Beginning at the first line of the data, print each line exactly, stopping after the line that contains "sc = bpy.context.scene".

→ Record extracts
>>>>

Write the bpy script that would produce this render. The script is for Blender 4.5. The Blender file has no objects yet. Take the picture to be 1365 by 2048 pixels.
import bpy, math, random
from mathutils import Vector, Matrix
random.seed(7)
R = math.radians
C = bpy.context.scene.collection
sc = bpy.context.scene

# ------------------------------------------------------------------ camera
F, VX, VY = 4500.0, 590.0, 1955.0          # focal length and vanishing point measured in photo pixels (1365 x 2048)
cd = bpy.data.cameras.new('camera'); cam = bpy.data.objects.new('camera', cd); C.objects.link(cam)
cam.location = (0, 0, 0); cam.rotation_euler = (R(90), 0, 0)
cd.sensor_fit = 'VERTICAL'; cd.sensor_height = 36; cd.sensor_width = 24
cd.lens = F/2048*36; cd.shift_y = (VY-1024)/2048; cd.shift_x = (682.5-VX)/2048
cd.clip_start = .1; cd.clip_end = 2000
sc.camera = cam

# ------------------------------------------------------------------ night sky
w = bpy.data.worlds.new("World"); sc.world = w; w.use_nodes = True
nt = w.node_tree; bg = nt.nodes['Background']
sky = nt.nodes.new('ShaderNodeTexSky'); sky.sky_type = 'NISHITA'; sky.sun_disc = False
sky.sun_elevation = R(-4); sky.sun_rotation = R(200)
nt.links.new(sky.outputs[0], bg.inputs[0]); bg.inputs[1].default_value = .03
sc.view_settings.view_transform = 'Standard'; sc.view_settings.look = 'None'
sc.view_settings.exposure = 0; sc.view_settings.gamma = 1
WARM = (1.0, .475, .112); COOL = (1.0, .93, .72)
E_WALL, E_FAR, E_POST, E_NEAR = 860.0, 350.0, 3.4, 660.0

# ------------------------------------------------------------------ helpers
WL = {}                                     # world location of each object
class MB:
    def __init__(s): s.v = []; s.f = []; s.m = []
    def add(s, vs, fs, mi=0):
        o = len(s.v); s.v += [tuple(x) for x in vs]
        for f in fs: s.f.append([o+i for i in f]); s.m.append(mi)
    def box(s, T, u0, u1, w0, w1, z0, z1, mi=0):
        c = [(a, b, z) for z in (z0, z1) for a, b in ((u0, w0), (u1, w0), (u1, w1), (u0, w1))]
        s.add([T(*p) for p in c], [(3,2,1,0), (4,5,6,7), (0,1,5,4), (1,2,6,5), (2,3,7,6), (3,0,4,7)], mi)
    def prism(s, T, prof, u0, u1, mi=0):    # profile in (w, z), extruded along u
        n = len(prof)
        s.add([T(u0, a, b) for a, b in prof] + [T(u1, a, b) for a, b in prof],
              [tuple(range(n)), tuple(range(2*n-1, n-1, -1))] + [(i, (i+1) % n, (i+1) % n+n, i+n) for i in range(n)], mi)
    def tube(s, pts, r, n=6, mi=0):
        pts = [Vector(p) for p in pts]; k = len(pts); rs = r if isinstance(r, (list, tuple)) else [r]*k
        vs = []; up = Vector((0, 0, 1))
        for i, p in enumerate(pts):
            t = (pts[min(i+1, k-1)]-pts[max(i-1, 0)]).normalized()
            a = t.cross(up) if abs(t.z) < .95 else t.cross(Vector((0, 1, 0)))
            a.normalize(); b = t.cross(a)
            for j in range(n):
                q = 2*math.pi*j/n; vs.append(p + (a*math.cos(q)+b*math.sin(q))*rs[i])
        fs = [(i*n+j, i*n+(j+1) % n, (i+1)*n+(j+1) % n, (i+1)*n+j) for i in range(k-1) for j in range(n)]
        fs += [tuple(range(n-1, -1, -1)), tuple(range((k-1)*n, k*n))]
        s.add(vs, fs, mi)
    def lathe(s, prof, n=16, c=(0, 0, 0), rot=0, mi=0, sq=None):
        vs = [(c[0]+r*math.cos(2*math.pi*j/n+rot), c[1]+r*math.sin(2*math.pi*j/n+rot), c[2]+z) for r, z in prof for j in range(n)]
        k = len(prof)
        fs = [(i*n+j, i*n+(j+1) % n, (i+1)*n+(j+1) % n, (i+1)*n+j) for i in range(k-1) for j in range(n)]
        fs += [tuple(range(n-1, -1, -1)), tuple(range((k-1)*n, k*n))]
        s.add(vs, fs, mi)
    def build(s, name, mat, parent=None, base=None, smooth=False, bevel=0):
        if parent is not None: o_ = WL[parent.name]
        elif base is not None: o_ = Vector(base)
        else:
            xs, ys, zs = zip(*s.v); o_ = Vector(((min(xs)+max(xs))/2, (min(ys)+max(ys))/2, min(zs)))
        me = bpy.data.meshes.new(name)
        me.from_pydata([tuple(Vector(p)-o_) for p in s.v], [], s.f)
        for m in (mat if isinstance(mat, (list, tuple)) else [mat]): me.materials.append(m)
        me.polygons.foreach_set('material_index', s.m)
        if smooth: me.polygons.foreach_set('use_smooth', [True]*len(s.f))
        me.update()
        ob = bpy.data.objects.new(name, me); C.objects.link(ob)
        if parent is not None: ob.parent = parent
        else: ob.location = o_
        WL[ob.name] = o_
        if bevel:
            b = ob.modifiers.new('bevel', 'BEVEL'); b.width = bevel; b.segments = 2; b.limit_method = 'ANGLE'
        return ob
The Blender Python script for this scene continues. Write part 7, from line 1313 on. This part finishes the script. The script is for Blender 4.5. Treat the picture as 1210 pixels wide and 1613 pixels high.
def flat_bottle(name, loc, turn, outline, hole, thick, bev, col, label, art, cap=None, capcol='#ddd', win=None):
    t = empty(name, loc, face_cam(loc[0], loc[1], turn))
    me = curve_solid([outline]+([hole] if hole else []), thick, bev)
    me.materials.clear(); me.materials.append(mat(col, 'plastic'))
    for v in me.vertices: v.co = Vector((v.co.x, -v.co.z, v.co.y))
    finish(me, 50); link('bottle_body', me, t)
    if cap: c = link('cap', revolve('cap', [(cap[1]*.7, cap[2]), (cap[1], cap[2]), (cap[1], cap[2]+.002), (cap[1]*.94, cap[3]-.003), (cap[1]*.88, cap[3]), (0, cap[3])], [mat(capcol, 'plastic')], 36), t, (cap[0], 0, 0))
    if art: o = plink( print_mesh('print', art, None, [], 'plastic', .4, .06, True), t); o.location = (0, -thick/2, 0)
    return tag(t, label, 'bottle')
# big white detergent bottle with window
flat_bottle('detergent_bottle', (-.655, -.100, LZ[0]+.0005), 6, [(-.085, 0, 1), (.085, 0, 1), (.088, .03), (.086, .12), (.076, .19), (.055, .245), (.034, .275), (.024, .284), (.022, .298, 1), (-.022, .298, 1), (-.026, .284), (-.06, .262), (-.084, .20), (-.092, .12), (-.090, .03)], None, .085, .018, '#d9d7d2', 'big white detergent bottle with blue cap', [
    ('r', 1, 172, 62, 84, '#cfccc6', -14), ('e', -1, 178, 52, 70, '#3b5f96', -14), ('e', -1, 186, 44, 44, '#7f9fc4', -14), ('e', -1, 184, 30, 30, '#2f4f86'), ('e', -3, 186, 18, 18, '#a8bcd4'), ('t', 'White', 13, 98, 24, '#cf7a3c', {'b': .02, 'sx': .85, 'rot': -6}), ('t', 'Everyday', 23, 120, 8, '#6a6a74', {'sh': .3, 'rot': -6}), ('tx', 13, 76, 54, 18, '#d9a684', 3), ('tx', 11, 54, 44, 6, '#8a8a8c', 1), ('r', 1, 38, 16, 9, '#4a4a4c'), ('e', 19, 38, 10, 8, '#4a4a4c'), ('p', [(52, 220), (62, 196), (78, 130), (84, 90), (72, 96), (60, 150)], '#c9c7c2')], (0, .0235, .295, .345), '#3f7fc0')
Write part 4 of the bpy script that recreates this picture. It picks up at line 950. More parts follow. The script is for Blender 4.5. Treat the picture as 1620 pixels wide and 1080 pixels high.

<<<<

→ Final result
Write the bpy script that would produce this render. The script is for Blender 4.5. The Blender file has no objects yet. Take the picture to be 1365 by 2048 pixels.
import bpy, math, random
from mathutils import Vector, Matrix
random.seed(7)
R = math.radians
C = bpy.context.scene.collection
sc = bpy.context.scene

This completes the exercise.